Nor is it immediately clear what changes the boycott movement expects from the recent resolution. “It remains to be seen what practical effect the boycott will have,” Samer Ali, chair of the session on Palestine at the recent MLA conference, told the HPR, “but it’s a way of getting the conversation going so that we’re not so passive and complicit [in the occupation of Palestine].” Nevertheless, it is unclear how disengagement from the Israeli academic establishment will ensure greater academic freedom for Palestinians, especially as the academy in Israel is home to many vocal critics of Israeli state policy.
Calling the resolution an “attack on academic freedom in the name of phony progressivism,” Wesleyan University President Michael S. Roth wrote in the Los Angeles Times, “The ASA has not gone on record against universities in any other country: not against those that enforce laws against homosexuality, not against those that have rejected freedom of speech, not against those that systematically restrict access to higher education by race, religion or gender. No, the ASA listens to civil society only when it speaks against Israel.”

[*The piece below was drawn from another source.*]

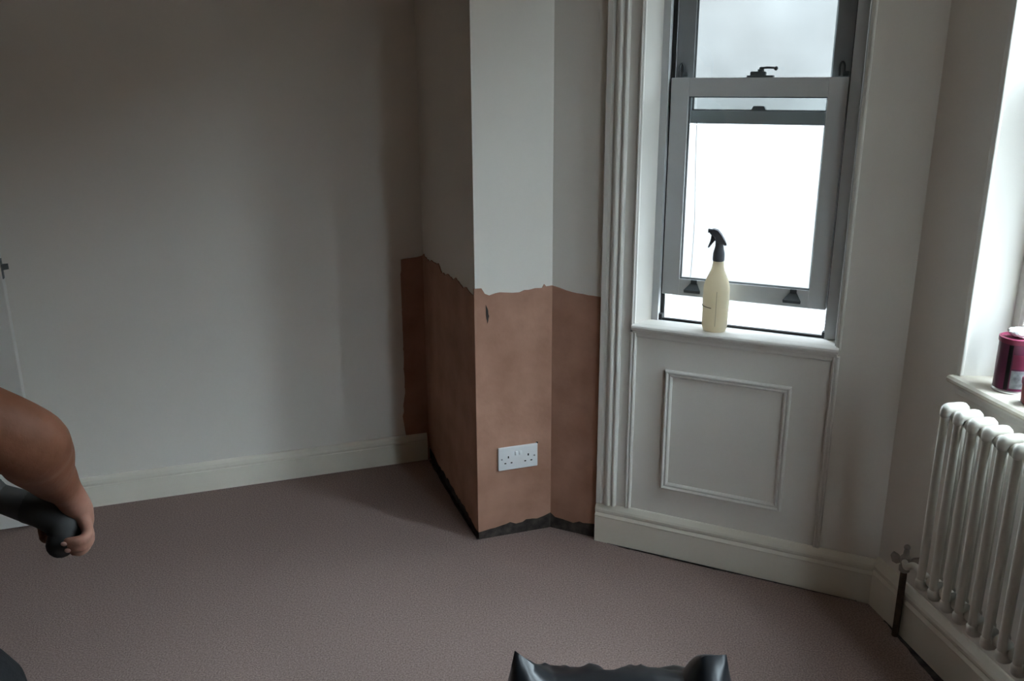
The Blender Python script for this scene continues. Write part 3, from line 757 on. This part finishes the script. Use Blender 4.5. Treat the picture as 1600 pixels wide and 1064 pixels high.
# hand: palm over the hose, fingers curling round it from the right
hc = at(100, 822, 1.405)                      # centre of the grip on the hose
def hp(px, py, dt): return at(px, py, 1.405 + dt)
palm = [(hp(113, 781, -0.012), 0.0235), (hp(124, 797, 0.008), 0.0215), (hp(130, 812, 0.012), 0.0175)]
tube(bm, [wrist] + [p for p, _ in palm], [0.0245] + [r for _, r in palm], 16, 5)
tube(bm, [hp(108, 780, 0.02), hp(118, 797, 0.035), hp(124, 812, 0.036)], [0.020, 0.019, 0.016], 14, 5)
fingers = [  # px chains from knuckle to tip, with depths along the chain
    ([(131, 812), (137, 832), (127, 844), (106, 846)], (0.000, -0.016, -0.036, -0.040), 0.0088),
    ([(132, 815), (139, 840), (130, 854), (112, 856)], (0.014, -0.004, -0.024, -0.030), 0.0090),
    ([(130, 817), (136, 846), (128, 860), (116, 862)], (0.030, 0.012, -0.008, -0.014), 0.0088),
    ([(127, 818), (131, 846), (123, 859), (113, 860)], (0.045, 0.030, 0.012, 0.006), 0.0078)]
tips = []
for chain, dts, r in fingers:
    pts = [hp(x, y, d) for (x, y), d in zip(chain, dts)]
    tube(bm, pts, [r*1.18, r*1.08, r*0.98, r*0.86], 12, 5)
    tips.append((pts[-1], pts[-2], r))
# thumb closing round the other side
thumb = [hp(102, 782, -0.045), hp(84, 797, -0.062), hp(73, 820, -0.050), hp(72, 838, -0.022)]
thumb = [hp(104, 784, 0.028), hp(82, 800, 0.045), hp(70, 820, 0.038), hp(71, 840, 0.020)]
tube(bm, thumb, [0.019, 0.0135, 0.0115, 0.010], 12, 5)
person = empty('person', loc=(-1.05, 0.84, 0.0), label='person in dark clothes reaching in from the left, holding a hose', cat='person')
me = bpy.data.meshes.new('tmp'); bm.to_mesh(me); bm.free()
tmp = bpy.data.objects.new('tmp', me); COL.objects.link(tmp)
rm = tmp.modifiers.new('r', 'REMESH'); rm.mode = 'VOXEL'; rm.voxel_size = 0.0042
sm = tmp.modifiers.new('s', 'SMOOTH'); sm.factor = 0.5; sm.iterations = 4
dg = bpy.context.evaluated_depsgraph_get(); dg.update()
me2 = bpy.data.meshes.new_from_object(tmp.evaluated_get(dg))
bpy.data.objects.remove(tmp)
me2.name = 'body'
# the hand is paler and pinker than the forearm
snt = M['skin'].node_tree
sb_ = snt.nodes['Principled BSDF']
stc = snt.nodes.new('ShaderNodeTexCoord')
svd = snt.nodes.new('ShaderNodeVectorMath'); svd.operation = 'DISTANCE'
hand_c = hp(124, 822, 0.0) + Vector((1.05, -0.84, 0))
svd.inputs[1].default_value = hand_c
smr = snt.nodes.new('ShaderNodeMapRange'); smr.inputs['From Min'].default_value = 0.045; smr.inputs['From Max'].default_value = 0.095
smr.inputs['To Min'].default_value = 0.75; smr.inputs['To Max'].default_value = 0.0
smx = snt.nodes.new('ShaderNodeMix'); smx.data_type = 'RGBA'
smx.inputs['B'].default_value = (0.46, 0.25, 0.19, 1)
src = sb_.inputs['Base Color'].links[0].from_socket
snt.links.new(stc.outputs['Object'], svd.inputs[0]); snt.links.new(svd.outputs['Value'], smr.inputs['Value'])
snt.links.new(smr.outputs['Result'], smx.inputs['Factor']); snt.links.new(src, smx.inputs['A'])
snt.links.new(smx.outputs['Result'], sb_.inputs['Base Color'])
for p in me2.polygons: p.use_smooth = True
me2.materials.clear(); me2.materials.append(M['skin'])
me2.transform(Matrix.Translation((1.05, -0.84, 0)))
body = bpy.data.objects.new('body', me2); COL.objects.link(body); body.parent = person
def worn(name, fn, m):
    bm = BM(); fn(bm)
    bmesh.ops.translate(bm, verts=bm.verts[:], vec=(1.05, -0.84, 0))
    me = bpy.data.meshes.new('t'); bm.to_mesh(me); bm.free()
    t = bpy.data.objects.new('t', me); COL.objects.link(t)
    r = t.modifiers.new('r', 'REMESH'); r.mode = 'VOXEL'; r.voxel_size = 0.008
    s = t.modifiers.new('s', 'SMOOTH'); s.factor = 0.5; s.iterations = 5
    dg = bpy.context.evaluated_depsgraph_get(); dg.update()
    me = bpy.data.meshes.new_from_object(t.evaluated_get(dg)); bpy.data.objects.remove(t)
    for p in me.polygons: p.use_smooth = True
    me.materials.clear(); me.materials.append(m)
    o = bpy.data.objects.new(name, me); COL.objects.link(o); o.parent = person
    return o
def shirt(bm):
    tube(bm, [pel + Vector((0, 0, -0.02)), pel + Vector((0, 0, 0.04)), (-1.09, 0.80, 1.08), (-1.08, 0.84, 1.25), (-1.08, 0.86, 1.38), (-1.07, 0.88, 1.44)], [0.172, 0.175, 0.168, 0.185, 0.165, 0.085], 20, 5, False, flat=((0, 1, 0), 0.72))
    tube(bm, [(-1.08, 0.86, 1.39), shoulder, shoulder.lerp(elbow, 0.42)], [0.09, 0.078, 0.068], 16, 4, False)
    tube(bm, [(-1.08, 0.86, 1.39), (-1.25, 0.87, 1.37), (-1.285, 0.865, 1.22)], [0.09, 0.075, 0.062], 16, 4, False)
def trousers(bm):
    tube(bm, [pel + Vector((0, 0, -0.10)), pel + Vector((0, 0, -0.04)), pel, pel + Vector((0, 0, 0.06))], [0.165, 0.178, 0.178, 0.168], 18, 4, True, flat=((0, 1, 0), 0.80))
    tube(bm, [hipL + Vector((0, -0.01, -0.01)), hipR + Vector((0, -0.02, -0.01))], [0.118, 0.118], 16, 4)
    for (h_, k_, a_) in ((hipR, kneeR, ankR), (hipL, kneeL, ankL)):
        tube(bm, [h_, h_.lerp(k_, 0.5), k_, k_.lerp(a_, 0.4), a_ + Vector((0, 0, -0.02))], [0.116, 0.100, 0.078, 0.074, 0.062], 16, 5, False)
def shoes(bm, a_):
        tube(bm, [a_ + Vector((0, -0.06, -0.045)), a_ + Vector((0.004, 0.06, -0.045)), a_ + Vector((0.01, 0.19, -0.055))], [0.046, 0.046, 0.036], 14, 4)
def hair(bm):
    ball(bm, (-1.047, 0.905, 1.640), 0.104, (0.80, 0.92, 1.05), 24, 16)
worn('shirt', shirt, M['shirt']); worn('trousers', trousers, M['cloth']); worn('shoe', lambda bm: shoes(bm, ankR), M['hosegrip']); worn('shoe', lambda bm: shoes(bm, ankL), M['hosegrip'])
hr = worn('hair', hair, M['hair'])
for tpt, prev, r in tips[:2]:
    d = (tpt - prev).normalized()
    bm = BM(); ball(bm, tpt + d*r*0.35 + Vector((0, -1, -0.1)).normalized()*r*0.72, r*0.55, (1, 0.35, 0.8), 10, 8)
    bmesh.ops.translate(bm, verts=bm.verts[:], vec=(1.05, -0.84, 0)); link('finger_nail', bm, M['nail'], parent=person, smooth=True)

# the hose in the hand
hose = empty('vacuum_hose', loc=(-1.5, 1.35, 0.0), label='dark grey vacuum hose held in the hand at the left', cat='hose')
off = Vector((1.5, -1.35, 0))
hpts = [Vector((-1.75, 1.0, 0.026)), Vector((-1.62, 1.30, 0.03)), Vector((-1.45, 1.42, 0.25)), Vector((-1.15, 1.40, 0.72)), at(-70, 752, 1.40), at(0, 778, 1.40), at(50, 794, 1.405)]
bm = BM()
tube(bm, [p + off for p in hpts], [0.021]*4 + [0.0215, 0.0225, 0.0255], 18, 10)
link('hose_tube', bm, M['hose'], parent=hose, smooth=True)
# ribs of the hose
path = catmull([p + off for p in hpts], 26)
bm = BM()
for j in range(2, len(path)-3, 2):
    t = (path[j+1]-path[j-1]).normalized()
    rot = t.to_track_quat('Z', 'Y').to_matrix().to_4x4()
    b2 = BM(); lathe(b2, [(0.0195, -0.003), (0.0225, -0.0015), (0.0225, 0.0015), (0.0195, 0.003)], 16, cap=False)
    b2.transform(Matrix.Translation(path[j]) @ rot)
    mm = bpy.data.meshes.new('x'); b2.to_mesh(mm); b2.free(); bm.from_mesh(mm); bpy.data.meshes.remove(mm)
ribs = link('hose_ribs', bm, M['hose'], parent=hose, smooth=True, kind='stuff')
gpts = [at(45, 792, 1.405), at(75, 801, 1.405), at(97, 817, 1.405), at(100, 836, 1.40), at(95, 850, 1.395)]
bm = BM(); tube(bm, [p + off for p in gpts], [0.0262, 0.0280, 0.0280, 0.0250, 0.0220], 20, 8)
link('hose_grip', bm, M['hosegrip'], parent=hose, smooth=True)

# ------------------------------------------------------------------ outside
OUT1 = Vector((-U2.y, U2.x))          # outwards through window 1
c1 = D + OUT1*4.6 + U2*0.8
bm = BM(); box(bm, -4.2, 4.2, 0.0, 0.25, -0.8, 1.20)
link('garden_wall', bm, M['render'], loc=v3(c1), rotz=ANG_W, kind='structure', label='bright white rendered wall seen outside through the sash window')
bm = BM(); box(bm, -30, 30, -30, 30, -0.9, -0.8); link('ground', bm, M['paving'], kind='structure', label='pale paving outside the house')
c2 = E + U3*0.9 - NR*13
bm = BM(); box(bm, -45, 45, 0.0, 5, -0.8, 6.1); link('terrace_house', bm, M['brickfar'], loc=v3(c2), rotz=ANG_R, kind='structure', label='brick house across the street')

bm = BM(); box(bm, -LC, LE+0.1, TH, TH+1.0, 2.30, 2.42); link('sky_block_eave', bm, M['sashout'], kind='structure', label='unseen eave added above the sash window to block sky light', **FW)  # unseen eave, added to cut the sky light on the window reveal
c3 = D + OUT1*9 + U2*0.5
bm = BM(); box(bm, -6, 6, 0.0, 5, -0.8, 12.5); link('grey_house', bm, M['greyfar'], loc=v3(c3), rotz=ANG_W, kind='structure', label='pale grey house beyond the white garden wall')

Implicit in the objections of Roth and others is the notion that Israel has been unfairly singled out by this boycott measure, which in a sense, it has. Israel is a liberal democracy in the style of Western liberal democracies, and the flaws plaguing Israel, are perhaps in some deeper sense, ours.
Far from a mere contest over academic freedom in a contentious region of the Middle East, the arguments for and against the academic boycott of Israel seem to suggest that, as with South Africa before it, the stakes are different. Troubling as it may be, perhaps it is that our moral commitments to the ideals of democratic societies, whether in theory or in practice, are what truly demand closer scrutiny.